The recommendation is to have 4 time points for a growth model to have enough flexibility when it comes to modeling issues. So I would assume that one needs at least 8 time points for a piecewise growth model with two pieces.
In general, your approach is right to let the residuals covary. But it might be that your model is too restrictive (equal residual variances over time) and this is due to the too complex piecewise model. The above mentioned (wrong!?) restriction, in turn, might have lead to the phenomenon, that covarying the residuals has not enough impact on the correlated slopes (i.e. buffering the correlation). But this is highly speculative.

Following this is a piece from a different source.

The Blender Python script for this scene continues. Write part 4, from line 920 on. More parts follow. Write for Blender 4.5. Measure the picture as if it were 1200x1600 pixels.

 Linda K. Muthen posted on Friday, July 16, 2010 - 9:39 am
You need to fix the slope growth factor variance to zero for the first piece of the model. It is not identified with only two measurement occastions.
 Dena Pastor posted on Friday, July 16, 2010 - 10:18 am
Thanks Linda. So I am wrong in thinking that the model is identified if I allow the first slope growth variance to be freely estimated, but constrain the residuals variances associated with the indicators across time to be equal?
 Linda K. Muthen posted on Friday, July 16, 2010 - 10:45 am
With two timepoints, the H1 model has 5 pieces of information: 2 means, 2 variances, and 1 covariance. The H0 model has two growth factors means, two growth factor variances, one growth factor covariance, and two residual variances. This is 7 parameters. Even if you hold the residual variances equal, the model is still not identified because there are six parameters.